For the most part, the Mirai drives like an electric car since the rear-mounted electric motor exclusively propells the wheels. That motor produces 182 horsepower and 221 pound-feet of torque, which isn’t that much for a large sedan that weighs 4,335 pounds. That might be less than what an all-electric vehicle of its size would weigh, but acceleration is nevertheless on the pokey side. It has the typical, immediate torque response of an EV or a series-style hybrid like various Hondas, but things really start to hit the wall as speeds increase, say, when accelerating onto the highway. I was stunned to find Motor Trend clocked a Mirai from zero to 60 mph in 6.2 seconds – it feels two seconds slower than that.

Besides that, the hydrogen fuel cell only emits an usual whine when being pushed, but there’s really nothing weird about driving what is a very weird car. The same can be said beyond the powertrain realm. I drove the Mirai out into the Santa Monica Mountains and it very much behaved like a large Lexus sedan since that’s exactly what it is underneath, sharing the same excellent platform as the LS and LC. You can feel the sophistication of the suspension in the way it responds to mid-corner bumps and maintains its composure around turns, but unlike the LC and to a lesser extent, the LS, there is little in the way of engagement present. There’s capability without feedback.

With the dynamic portion of the program out of the way, my would-be week with the Mirai transitioned to more mundane matters. Specifically, dropping my wife off at LAX 38 miles away, followed by an additional 20-mile drive to a studio location in Long Beach for a sneak-peak of the 2024 Acura TLX and 2024 Honda Ridgeline. Do the math, and I’d need at least 110 miles to make the journey. Theoretically, this should not have been a problem. Theoretically.

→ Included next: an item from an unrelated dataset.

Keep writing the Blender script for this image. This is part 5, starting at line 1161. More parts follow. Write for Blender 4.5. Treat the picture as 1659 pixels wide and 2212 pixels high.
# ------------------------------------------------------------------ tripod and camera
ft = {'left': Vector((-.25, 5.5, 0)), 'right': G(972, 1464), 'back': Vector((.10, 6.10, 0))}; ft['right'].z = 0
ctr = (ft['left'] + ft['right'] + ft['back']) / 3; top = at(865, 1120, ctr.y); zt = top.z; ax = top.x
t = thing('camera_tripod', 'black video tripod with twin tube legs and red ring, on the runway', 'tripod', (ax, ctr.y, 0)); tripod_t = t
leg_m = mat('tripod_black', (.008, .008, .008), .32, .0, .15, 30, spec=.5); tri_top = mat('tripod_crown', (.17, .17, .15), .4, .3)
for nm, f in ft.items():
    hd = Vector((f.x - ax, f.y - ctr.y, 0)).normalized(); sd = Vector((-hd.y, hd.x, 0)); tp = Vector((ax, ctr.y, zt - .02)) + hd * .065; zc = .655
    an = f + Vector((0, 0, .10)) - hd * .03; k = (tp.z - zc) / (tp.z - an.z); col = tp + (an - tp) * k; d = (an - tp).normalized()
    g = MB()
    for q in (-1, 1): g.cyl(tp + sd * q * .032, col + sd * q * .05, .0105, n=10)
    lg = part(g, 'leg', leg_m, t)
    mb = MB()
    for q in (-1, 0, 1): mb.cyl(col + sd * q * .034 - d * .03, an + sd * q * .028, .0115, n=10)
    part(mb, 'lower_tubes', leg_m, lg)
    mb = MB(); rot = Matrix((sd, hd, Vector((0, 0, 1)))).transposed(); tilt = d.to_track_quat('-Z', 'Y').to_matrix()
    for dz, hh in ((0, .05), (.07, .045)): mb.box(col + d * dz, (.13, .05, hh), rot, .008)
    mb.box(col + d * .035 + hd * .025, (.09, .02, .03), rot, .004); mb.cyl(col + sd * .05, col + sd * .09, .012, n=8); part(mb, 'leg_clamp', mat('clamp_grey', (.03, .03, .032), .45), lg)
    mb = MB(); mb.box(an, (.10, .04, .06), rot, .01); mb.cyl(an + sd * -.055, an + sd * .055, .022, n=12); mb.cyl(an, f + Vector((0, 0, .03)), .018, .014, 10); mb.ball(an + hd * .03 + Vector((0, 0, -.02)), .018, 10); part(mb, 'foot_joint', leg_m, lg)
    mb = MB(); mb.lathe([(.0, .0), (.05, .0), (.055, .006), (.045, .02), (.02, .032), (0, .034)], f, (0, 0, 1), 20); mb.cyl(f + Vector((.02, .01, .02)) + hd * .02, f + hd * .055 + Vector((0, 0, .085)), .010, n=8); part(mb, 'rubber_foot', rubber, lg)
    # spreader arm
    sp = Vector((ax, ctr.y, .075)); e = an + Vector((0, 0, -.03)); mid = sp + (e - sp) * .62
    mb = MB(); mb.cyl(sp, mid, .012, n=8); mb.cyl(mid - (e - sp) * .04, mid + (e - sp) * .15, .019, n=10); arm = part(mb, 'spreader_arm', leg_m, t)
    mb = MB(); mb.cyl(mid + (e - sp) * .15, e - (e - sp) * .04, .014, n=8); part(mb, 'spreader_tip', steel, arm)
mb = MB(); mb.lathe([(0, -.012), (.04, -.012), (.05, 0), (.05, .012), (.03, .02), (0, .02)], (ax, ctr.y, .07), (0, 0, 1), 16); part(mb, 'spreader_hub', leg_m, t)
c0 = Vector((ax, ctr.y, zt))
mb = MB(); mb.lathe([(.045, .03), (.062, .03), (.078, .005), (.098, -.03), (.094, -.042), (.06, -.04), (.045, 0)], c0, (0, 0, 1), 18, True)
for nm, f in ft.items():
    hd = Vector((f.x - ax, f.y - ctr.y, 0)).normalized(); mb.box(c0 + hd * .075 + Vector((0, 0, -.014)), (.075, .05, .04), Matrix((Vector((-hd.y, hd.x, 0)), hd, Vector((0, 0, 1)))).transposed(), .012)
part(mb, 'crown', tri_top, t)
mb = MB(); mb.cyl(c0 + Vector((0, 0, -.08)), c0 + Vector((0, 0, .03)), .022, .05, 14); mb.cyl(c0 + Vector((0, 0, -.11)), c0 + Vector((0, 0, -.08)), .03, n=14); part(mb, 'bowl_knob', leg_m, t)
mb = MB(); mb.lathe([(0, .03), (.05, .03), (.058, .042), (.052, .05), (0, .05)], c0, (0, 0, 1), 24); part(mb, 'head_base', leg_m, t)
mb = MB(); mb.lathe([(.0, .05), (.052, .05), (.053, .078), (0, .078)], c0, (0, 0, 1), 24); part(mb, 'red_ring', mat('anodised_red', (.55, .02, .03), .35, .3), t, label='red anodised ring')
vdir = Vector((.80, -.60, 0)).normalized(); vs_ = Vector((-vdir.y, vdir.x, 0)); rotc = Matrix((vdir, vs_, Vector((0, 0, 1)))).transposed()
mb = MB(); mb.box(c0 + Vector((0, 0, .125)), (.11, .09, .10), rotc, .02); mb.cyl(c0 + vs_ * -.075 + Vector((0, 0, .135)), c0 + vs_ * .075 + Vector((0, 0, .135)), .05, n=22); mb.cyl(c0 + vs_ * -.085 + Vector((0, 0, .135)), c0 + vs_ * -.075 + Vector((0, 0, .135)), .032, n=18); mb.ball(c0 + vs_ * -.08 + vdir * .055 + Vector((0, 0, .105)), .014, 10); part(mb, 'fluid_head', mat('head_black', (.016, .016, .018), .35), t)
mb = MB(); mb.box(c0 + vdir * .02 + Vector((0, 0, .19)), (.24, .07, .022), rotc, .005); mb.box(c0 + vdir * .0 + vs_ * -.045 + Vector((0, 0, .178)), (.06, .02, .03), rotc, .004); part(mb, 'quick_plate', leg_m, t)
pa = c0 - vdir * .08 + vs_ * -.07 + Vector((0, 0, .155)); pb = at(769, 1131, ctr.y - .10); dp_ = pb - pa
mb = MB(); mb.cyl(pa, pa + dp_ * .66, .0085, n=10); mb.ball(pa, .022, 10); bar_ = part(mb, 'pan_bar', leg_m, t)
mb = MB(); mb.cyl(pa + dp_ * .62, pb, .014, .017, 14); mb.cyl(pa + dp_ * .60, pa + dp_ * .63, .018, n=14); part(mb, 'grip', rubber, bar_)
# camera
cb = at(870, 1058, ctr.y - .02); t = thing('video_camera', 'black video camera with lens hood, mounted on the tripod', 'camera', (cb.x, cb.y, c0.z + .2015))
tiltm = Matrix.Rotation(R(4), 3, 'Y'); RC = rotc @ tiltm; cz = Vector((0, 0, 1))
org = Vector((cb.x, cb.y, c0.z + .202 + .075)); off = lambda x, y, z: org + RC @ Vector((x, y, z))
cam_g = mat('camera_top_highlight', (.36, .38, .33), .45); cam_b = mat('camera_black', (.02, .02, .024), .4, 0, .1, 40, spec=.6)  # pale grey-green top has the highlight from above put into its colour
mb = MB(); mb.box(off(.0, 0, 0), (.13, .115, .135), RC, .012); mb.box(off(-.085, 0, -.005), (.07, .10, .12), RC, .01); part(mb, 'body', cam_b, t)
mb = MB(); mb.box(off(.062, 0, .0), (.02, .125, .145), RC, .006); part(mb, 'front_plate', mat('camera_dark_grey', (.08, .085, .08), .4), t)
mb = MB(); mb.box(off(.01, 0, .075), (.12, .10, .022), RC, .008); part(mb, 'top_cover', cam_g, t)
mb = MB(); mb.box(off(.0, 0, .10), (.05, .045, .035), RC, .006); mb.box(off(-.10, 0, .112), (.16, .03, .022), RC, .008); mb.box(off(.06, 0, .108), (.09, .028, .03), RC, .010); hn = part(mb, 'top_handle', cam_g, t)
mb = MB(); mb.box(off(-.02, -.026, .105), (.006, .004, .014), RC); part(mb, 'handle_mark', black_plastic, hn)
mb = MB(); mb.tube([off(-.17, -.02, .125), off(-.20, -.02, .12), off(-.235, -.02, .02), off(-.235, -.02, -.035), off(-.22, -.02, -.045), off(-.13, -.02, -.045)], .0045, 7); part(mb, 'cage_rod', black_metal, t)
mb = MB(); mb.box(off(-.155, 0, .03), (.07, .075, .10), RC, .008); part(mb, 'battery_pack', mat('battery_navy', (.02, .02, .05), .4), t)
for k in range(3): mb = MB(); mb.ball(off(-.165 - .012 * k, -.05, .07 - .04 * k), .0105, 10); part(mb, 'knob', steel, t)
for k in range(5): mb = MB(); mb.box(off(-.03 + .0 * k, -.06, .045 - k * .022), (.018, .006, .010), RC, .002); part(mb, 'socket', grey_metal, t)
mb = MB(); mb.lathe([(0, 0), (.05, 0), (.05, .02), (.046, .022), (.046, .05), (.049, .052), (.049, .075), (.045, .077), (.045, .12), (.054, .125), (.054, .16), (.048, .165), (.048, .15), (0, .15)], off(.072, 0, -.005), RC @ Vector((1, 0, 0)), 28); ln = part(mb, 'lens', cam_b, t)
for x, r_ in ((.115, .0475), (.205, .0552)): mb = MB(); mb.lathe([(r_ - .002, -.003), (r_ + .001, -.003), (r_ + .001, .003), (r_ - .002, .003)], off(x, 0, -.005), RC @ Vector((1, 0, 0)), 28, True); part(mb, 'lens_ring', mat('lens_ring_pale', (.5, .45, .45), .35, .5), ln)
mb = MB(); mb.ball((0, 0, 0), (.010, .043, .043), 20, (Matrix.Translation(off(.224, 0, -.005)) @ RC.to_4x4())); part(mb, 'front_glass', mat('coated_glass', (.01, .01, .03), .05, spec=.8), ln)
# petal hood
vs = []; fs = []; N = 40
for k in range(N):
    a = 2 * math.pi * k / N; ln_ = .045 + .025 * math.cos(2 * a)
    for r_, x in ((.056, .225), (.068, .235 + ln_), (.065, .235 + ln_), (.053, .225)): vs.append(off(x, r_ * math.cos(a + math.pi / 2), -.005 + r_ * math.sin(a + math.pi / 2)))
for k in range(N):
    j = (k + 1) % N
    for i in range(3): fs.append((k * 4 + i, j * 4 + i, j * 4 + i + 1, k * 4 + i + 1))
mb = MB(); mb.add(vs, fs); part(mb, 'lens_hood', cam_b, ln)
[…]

The Mirai has three carbon fiber-reinforced tanks: one behind the rear axle, another in front of it and a third running the length of the center tunnel. By the way, the battery sits above the axle while the fuel cell is up front where an engine would be. Those tanks together hold 11 pounds of hydrogen at 10,000 psi, an amount that takes five minutes to fully refuel. That would be hydrogen’s main advantage, besides weight and sourcing battery materials, over an EV. Instead of sitting in a Walmart parking lot for a half-hour (if you’re lucky) or living somewhere that has access to a plug or charger, you can pop into a gas station just as you do with a regular engine.

Oh, and one more advantage: cost. Owners of both the Mirai and Hyundai Nexo get $15,000 worth of hydrogen over the course of a three-year lease or six-year ownership period. At the current hydrogen price I spotted at True Zero station ($36 per kilogram), you’d theoretically be getting 83 tanks of fuel included.